Kolonos
door Pol de Mont, Antwerpen, Dramatisch tafereel.
Geschreven, op verlangen van de jury, om door de mededingers naar den driejaarlijkschen staatsprijs, gezegd ‘van Rome’ te worden getoonzet.
(Onderwerp, door de jury opgelegd: de 250 eerste verzen van Sophokles' Oidipoes te Kolonos).
Aanmerking. - Even vóór het slot van het treurspel zegt Oidipoes tot Theseus: Wat ik u thans zal melden, o zoon van Aigeus, zal voor u en voor deze stad als een schal wezen, waartegen de Tijd niets zal vermogen. Weldra zal ik u, zonder eenigen gids, ik alleen, geleiden naar de plek, waar ik zal sterven. Wachl er u teel voor, ooit iemand mede te deelen, in welk oord mijn lichaam is verborgen, opdat zijn tegenwoordigheid alsdan voor U weze als een burcht, sterker dan duizend schilden en duizend speren.
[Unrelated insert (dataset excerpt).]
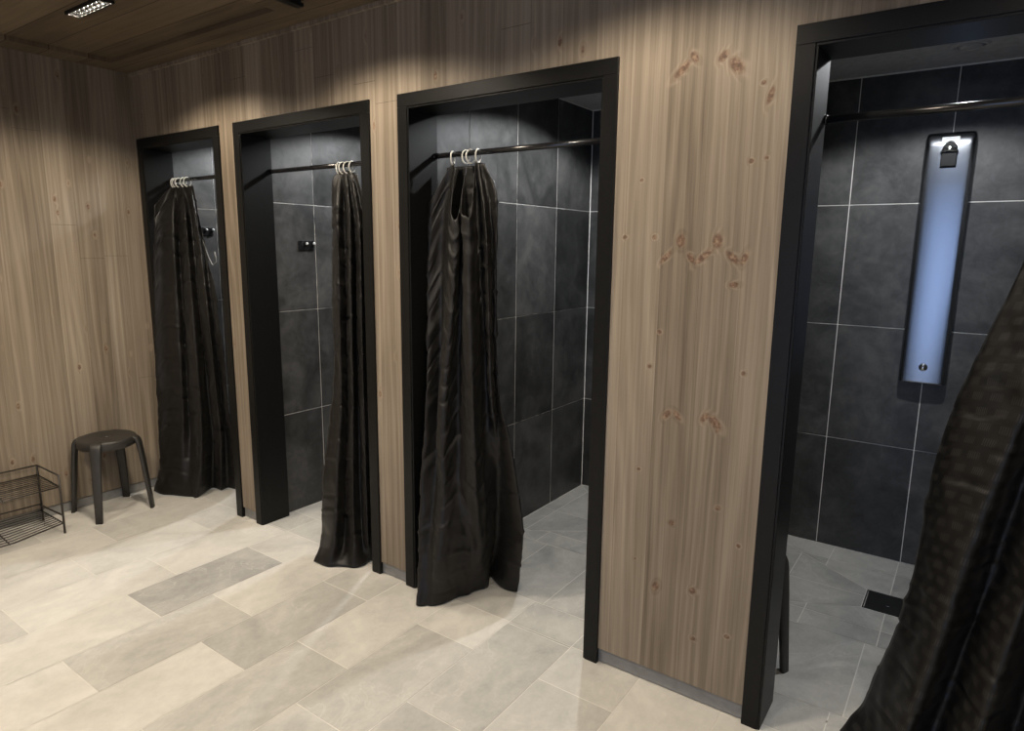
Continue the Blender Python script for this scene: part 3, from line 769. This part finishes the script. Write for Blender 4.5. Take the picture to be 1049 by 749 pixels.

De jury schrijft voor, dat de mededingers, in een muzikaal voorspel, niet alleen doen uitschijnen het noodlot, hetwelk de kinderen van Labdakos onmeedoogend vervolgt, maar tevens vaststellen het karakter van de voornaamste personages, die in het treurspel optreden; ook zullen zij, in een naspel, een gedachte geven van de eindvoltrekking van dat noodlot, namelijk van den verzoenenden dood van Oidipoes en den zekeren aanvang, voor de stad Athene, van een tijdperk van grootheid, rijkdom en glorie.